→ **GIVEN REQUEST**
Which lines include the word "script"? Copy each of them.

((

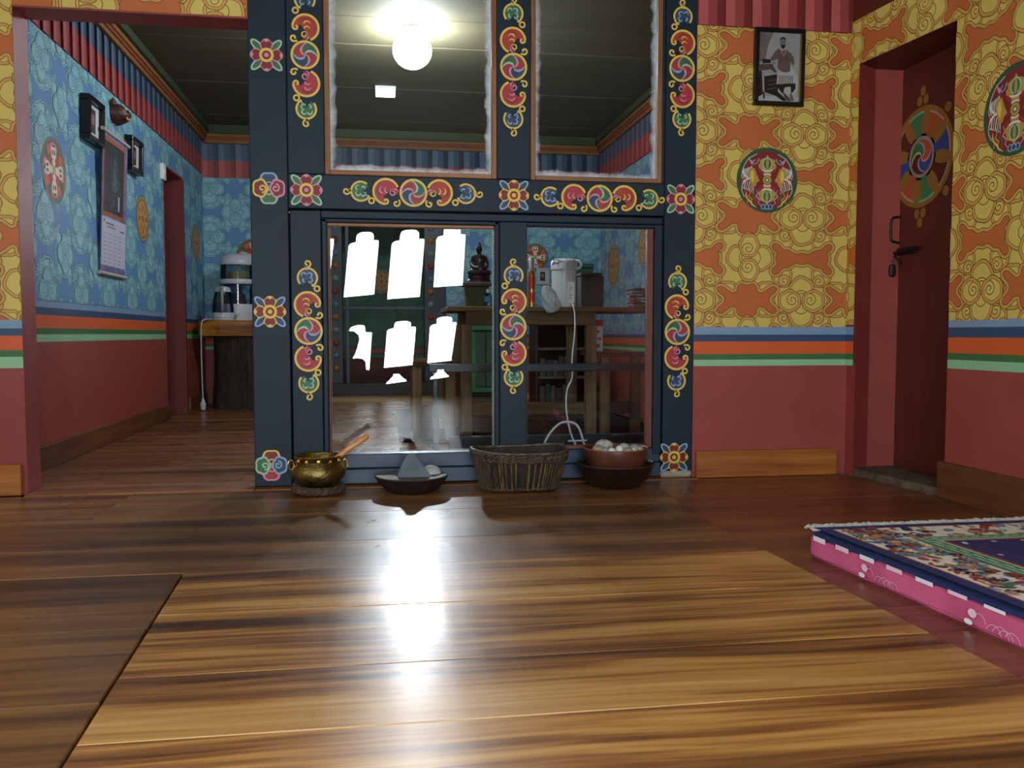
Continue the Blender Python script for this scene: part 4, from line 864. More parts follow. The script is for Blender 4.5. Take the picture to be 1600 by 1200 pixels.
for j in range(8):
    for i in range(N): fs.append((j * N + i, j * N + (i + 1) % N, (j + 1) * N + (i + 1) % N, (j + 1) * N + i))
fs.append(tuple(range(N)))
mk('inner_weave', vs, fs, BSK, bk_, smooth=True)
m_ = MB(); m2_ = MB(); rr = random.Random(4)
for i in range(74):
    a = 2 * PI * (i + rr.uniform(-0.2, 0.2)) / 74; t0, t1 = (0.03, 0.80)
    pts = [bpt(a, t0 + (t1 - t0) * k / 5, 0.003) for k in range(6)]
    gold = -1.95 < ((a + PI) % (2 * PI) - PI) < -1.25
    (m2_ if gold else m_).tube(pts, 0.0038 + rr.uniform(-0.001, 0.0006), BSG if gold else BSL, 5)
m_.build('staves', bk_, True)['kind'] = 'stuff'; m2_.build('staves', bk_, True, 'paler worn staves')['kind'] = 'stuff'
for t, r in ((0.82, 0.005), (0.88, 0.004), (0.13, 0.004)):
    pts = [bpt(2 * PI * i / 120, t - (0.05 * math.cos(2 * PI * i / 120 + PI / 2) if t < 0.2 else 0), 0.007) + Vector((0, 0, 0.003 * math.sin(60 * 2 * PI * i / 120 * 0.5))) for i in range(121)]
    MB().tube(pts, r, BSL, 5, caps=False).build('binding', bk_, True)
for ph in (0, PI): MB().tube([bpt(2 * PI * i / 160, 0.95, 0.004 + 0.004 * math.cos(24 * 2 * PI * i / 160 + ph)) + Vector((0, 0, 0.005 * math.sin(24 * 2 * PI * i / 160 + ph))) for i in range(161)], 0.0045, BSL, 6, caps=False).build('binding', bk_, True)
MB().tube([bpt(2 * PI * i / 100, 1.03, 0.002) for i in range(101)], 0.0045, mat('basket_rim', '#6d6350', 0.6, second='#33291f', scale=50), 7, caps=False).build('rim', bk_, True)

lb = root('wooden_bowl', (0.912, 3.285, 0), label='wide dark wooden bowl on the floor under the bowl of pebbles', cat='bowl')
MB().lathe([(0.0, 0.0), (0.082, 0.0), (0.100, 0.008), (0.136, 0.048), (0.151, 0.086), (0.154, 0.090), (0.150, 0.093), (0.144, 0.090), (0.128, 0.050), (0.09, 0.014), (0.0, 0.012)], mat('dark_bowl', '#2c1b16', 0.3, second='#1a100d', scale=7), 52).build('body', lb, True)
MB().tube([(0.151 * math.cos(2 * PI * i / 52), 0.151 * math.sin(2 * PI * i / 52), 0.0925) for i in range(53)], 0.0035, mat('dark_bowl_rim', '#3a2a26', 0.3), 6, caps=False).build('rim', lb, True)
ub = root('wooden_bowl', (0.912, 3.285, 0.058), label='reddish-brown wooden bowl heaped with pebbles, set inside the wide dark bowl', cat='bowl')
MB().lathe([(0.0, 0.0), (0.085, 0.0), (0.104, 0.014), (0.122, 0.060), (0.129, 0.092), (0.128, 0.096), (0.122, 0.094), (0.108, 0.060), (0.08, 0.030), (0.0, 0.026)], mat('brown_bowl', '#6a3a28', 0.4, second='#43231a', scale=8, bump=0.1), 52).build('body', ub, True)
MB().tube([(0.1265 * math.cos(2 * PI * i / 52), 0.1265 * math.sin(2 * PI * i / 52), 0.095) for i in range(53)], 0.003, mat('brown_bowl_rim', '#7d4c36', 0.4), 6, caps=False).build('rim', ub, True)
PB = [mat('pebble_grey', '#b9bab2', 0.6, second='#8f918b', scale=25, bump=0.1), mat('pebble_sand', '#a89a84', 0.6, second='#857a68', scale=16, bump=0.1), mat('pebble_white', '#d3d6d0', 0.55, var=0.06, scale=20), mat('pebble_speckled', '#c2c3b8', 0.6, second='#7d8178', scale=60, bump=0.1), mat('pebble_slate', '#8d9692', 0.6, second='#6e7673', scale=12)]
def pp(x, y, Y): v = onY(x, y, Y); return (v.x, v.y, v.z)
for i, (x, y, rx, ry, Y, mi, lab) in enumerate(((943.6, 695.5, 13, 8.5, 3.285, 3, 'largest pale pebble, on top of the heap at the left'), (931.5, 705.5, 11.5, 8, 3.25, 1, 'sandy pebble at the left rim of the brown bowl'),
        (948, 708.5, 7.2, 5.5, 3.19, 2, 'small round white pebble in front below the largest one'), (960, 703, 6, 6.5, 3.21, 2, 'upright oval white pebble in the middle of the heap'),
        (973, 699, 9.5, 6, 3.27, 0, 'pale oval pebble behind the middle of the heap'), (969.5, 709, 9.5, 4.8, 3.185, 1, 'flat brownish pebble at the front of the heap'),
        (988.5, 702, 9.5, 7, 3.26, 4, 'grey-green pebble right of the middle of the heap'), (1000, 704, 6, 5, 3.25, 3, 'small speckled pebble behind the right end of the heap'),
        (996.5, 709.8, 8.5, 4.8, 3.19, 0, 'low pale pebble at the right front of the heap'), (1009, 709.5, 7.5, 4.6, 3.235, 1, 'rightmost low sandy pebble against the rim of the brown bowl'),
        (937, 712, 7, 4.2, 3.19, 3, 'low speckled pebble at the left front rim of the brown bowl'), (981.5, 711, 5, 4.4, 3.18, 2, 'tiny white pebble at the front right of the middle'))):
    dx_ = onY(x, y, 3.285).x - 0.912; dx_ = max(-0.086, min(0.086, dx_)); md_ = math.sqrt(max(0.0, 0.090 ** 2 - dx_ ** 2)); Y = max(Y, 3.285 - md_); s = Y / 1350 * 1.12; pz = onY(x, y, Y).z
    rock('pebble', (0.912 + dx_, Y, max(pz, 0.15)), rx * s, rx * s * 0.85, ry * s, PB[mi], 20 + i, (0.1 * (i % 3), 0.25 * math.sin(i * 2.1), i), 0.06, label=lab, cat='stone', group='pebbles in the brown bowl')
for i, (dx, dy, rz) in enumerate(((-0.055, -0.02, 0.034), (0.052, -0.02, 0.034), (0.0, 0.045, 0.032), (0.0, -0.045, 0.034))):
    rock('pebble', (0.912 + dx, 3.285 + dy, 0.058 + 0.05), 0.038, 0.034, rz, PB[i % 5], 50 + i, label='pebble at the bottom of the heap in the brown bowl, on its %s side' % ('left', 'right', 'far', 'near')[i], cat='stone', group='pebbles in the brown bowl')

# ------------------------------------------------------------------ mattress and rug at the right
mt = root('mattress', (1.142, 2.165, 0), label='thin pink floor mattress with white checks and flowers along its edge', cat='mattress')
PINK = mat('pink_cotton', '#cf5c86', 0.85, second='#bd4c76', scale=9, bump=0.25, bscale=25)
shx = lambda x, y: x - y * 0.078       # the long side runs slightly outwards towards the viewer
bm = bmesh.new(); bmesh.ops.create_cube(bm, size=1)
for v in bm.verts: v.co = Vector((0.36 + v.co.x * 0.72, -0.74 + v.co.y * 1.48, 0.033 + v.co.z * 0.066))
bmesh.ops.bevel(bm, geom=bm.edges[:], offset=0.010, segments=3, affect='EDGES')
bmesh.ops.subdivide_edges(bm, edges=[e for e in bm.edges if e.calc_length() > 0.2], cuts=40, use_grid_fill=True)
for v in bm.verts:
    w_ = 0.0025 * math.sin(v.co.y * 21) + 0.002 * math.sin(v.co.y * 47 + 1)
    if v.co.x < 0.02 and 0.005 < v.co.z < 0.06: v.co.x += w_
    if v.co.z > 0.03: v.co.z += w_ * 0.6
    v.co.x = shx(v.co.x, v.co.y)
MB().bm(bm, PINK).build('cover', mt, True)
vd = Vector((0.078, -1, 0))
P = Paint((-0.0045, 0, 0), vd, (0, 0, 1), (-1, 0, 0), step=0.0003); PKL = mat('cotton_print_pale', '#e8c3d4', 0.85); PKW = mat('cotton_print_white', '#e4dfe6', 0.85)
for k in range(7):
    P.rect(0.03 + 0.10 * k, 0.085 + 0.10 * k, 0.050 + 0.001 * k, 0.0632, PKW if k % 2 == 0 else PKL, 0); P.build('printed_check', mt); P = Paint((-0.0045, 0, 0), vd, (0, 0, 1), (-1, 0, 0), step=0.0003)
for (u0, sc_) in ((0.27, 1.0), (0.62, 1.1), (0.98, 1.0)):
    P.spiral(u0, 0.022, 0.014 * sc_, 0.016 * sc_, 0, 0.5, 0.0011, PKL, 1, n=12)
    for q in range(4): P.spiral(u0 + 0.035 + 0.016 * q, 0.008, 0.022 + 0.004 * math.sin(q * 2), 0.018, 0.1, 0.42, 0.0011, PKL, 1, n=12)
    P.disc(u0 - 0.03, 0.014, 0.012, PKW, 1, 12, 0.006); P.disc(u0 - 0.02, 0.034, 0.012, PKL, 1, 14, 0.009); P.build('printed_flower', mt); P = Paint((-0.0045, 0, 0), vd, (0, 0, 1), (-1, 0, 0), step=0.0003)
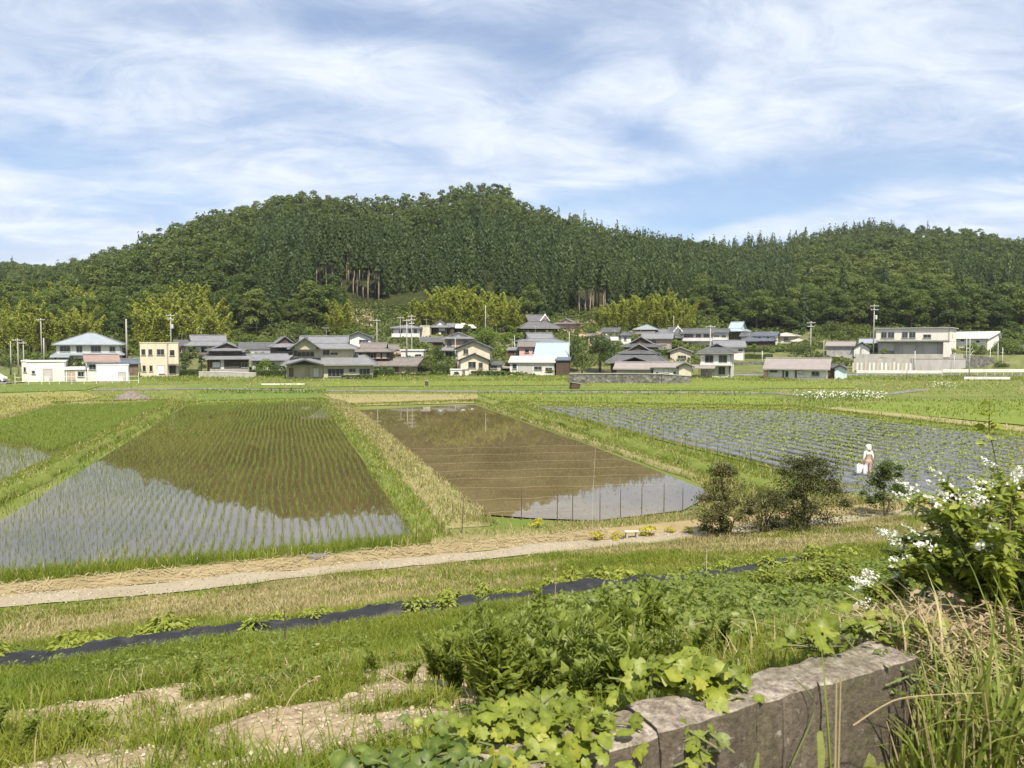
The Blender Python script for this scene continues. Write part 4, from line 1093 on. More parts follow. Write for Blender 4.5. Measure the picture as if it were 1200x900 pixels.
house('long two-storey white house with a dark window band', 208, [
    dict(x=(799, 834), b=416, e=390, r=385.3, d=8, roof='gx', o=.6, m='tile_dark', w='white', win=[(801, 812, 391.3, 395.5), (815, 821, 391.3, 395.5), (824, 831, 391.3, 395.5), (803, 810, 402, 406), (818, 829, 404, 408), (809, 813, 411, 414)], balc=[(798, 834, 396.2, 400)]),
    dict(x=(834.3, 851), b=412, e=389.6, r=385.5, y=.3, d=8, roof='gx', o=.6, m='tile_dark', w='white', win=[(836, 842, 393, 395), (845, 850, 393, 395.5)])], yaw=-5)
house('pale two-storey house with a grey hipped roof and glazed balcony front', 158, [
    dict(x=(821, 857), b=441.5, e=413.3, r=403, d=8, roof='iy', o=.8, m='tile_dark', w='offwhite', g='tile_dark', opt={'mid': .7, 'inset': .36}, win=[(826, 836, 416, 425), (842, 852, 416, 425), (842, 850, 429.5, 439), (854, 856, 429, 440)], balc=[(821, 857, 425.5, 428.5)]),
    dict(x=(811, 838), b=441, e=431, r=427.4, y=-3.2, d=3.1, roof='shed', o=.2, m='roof_taupe', w=None, post=[(812, 431, 441, -3), (821, 431, 441, -3), (830, 431, 441, -3), (838, 431, 441, -3)])], yaw=-5)
house('white storehouse with a grey gable roof behind the glazed balcony house', 194, [
    dict(x=(838, 872), b=418, e=406.3, r=399, d=7, roof='gx', o=.5, m='tile_grey', w='white', win=[(865, 870, 409, 412)])], 'storehouse', yaw=5, name='storehouse')
house('shrine with a steep pale blue roof among the trees', 228, [
    dict(x=(853, 868), b=396, e=388, r=377.3, d=9, roof='ix', o=1.3, m='roof_metal_blue', w='wood', opt={'mid': .3, 'inset': .14, 'rmat': 'roof_metal_blue'})], 'shrine', yaw=-10, name='shrine')
house('small grey-roofed house just right of the pale blue shrine roof', 222, [
    dict(x=(868, 883), b=402, e=394, r=390, d=6, roof='gx', o=.6, m='tile_dark', w='offwhite', win=[(873, 877, 395.5, 398.5)]),
    dict(x=(871, 888), b=403, e=400, r=395.5, y=-3, d=2.9, roof='hip', o=.5, m='tile_navy', w='wood')], yaw=-8)
house('navy-roofed house with white upper walls on the terrace', 220, [
    dict(x=(884, 908), b=403, e=393.2, r=389.2, d=7, roof='gx', o=.6, m='tile_navy', w='white', win=[(888, 891, 394.5, 397), (898, 901, 394.5, 397)]),
    dict(x=(881, 908), b=403, e=399.5, r=396.5, y=-2.6, d=2.5, roof='skirt', o=.5, m='tile_navy', w='wood', opt={'in': 1.4})], yaw=-8)
house('beige house with a cream roof at the right end of the terrace', 223, [
    dict(x=(907, 931), b=402, e=393.5, r=390, d=7, roof='hip', o=.7, m='roof_cream', w='beige', opt={'rmat': 'roof_cream'}, win=[(918, 923, 395.5, 399)]),
    dict(x=(929, 942), b=404, e=400, r=397, y=-1.5, d=4, roof='hip', o=.5, m='roof_cream', w='tan', opt={'rmat': 'roof_cream'})], yaw=-8)
house('long low house with a taupe roof and white shuttered front', 151, [
    dict(x=(898, 968), b=443.7, e=432.2, r=420.3, d=7, roof='gx', o=.7, m='roof_taupe', w='white', opt={'rmat': 'roof_taupe'}, win=[(902, 911, 434, 437), (917, 919, 434, 443, 'door'), (920.5, 924, 435, 442, 'wood'), (931.5, 934, 434, 443, 'door'), (935.5, 941.5, 434, 438, 'shoji'), (951, 960, 435, 440)], band=[(898, 968, 442, 443.5, 'grey')]),
    dict(x=(895.5, 899), b=443.5, e=433.5, r=432, y=-1.2, d=3, roof='shed', o=.1, m='tile_brown', w='brownwood')], yaw=-6)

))

→ **FINISHED ANSWER**
Continue the Blender Python script for this scene: part 4, from line 864. More parts follow. The script is for Blender 4.5. Take the picture to be 1600 by 1200 pixels.
The Blender Python script for this scene continues. Write part 4, from line 1093 on. More parts follow. Write for Blender 4.5. Measure the picture as if it were 1200x900 pixels.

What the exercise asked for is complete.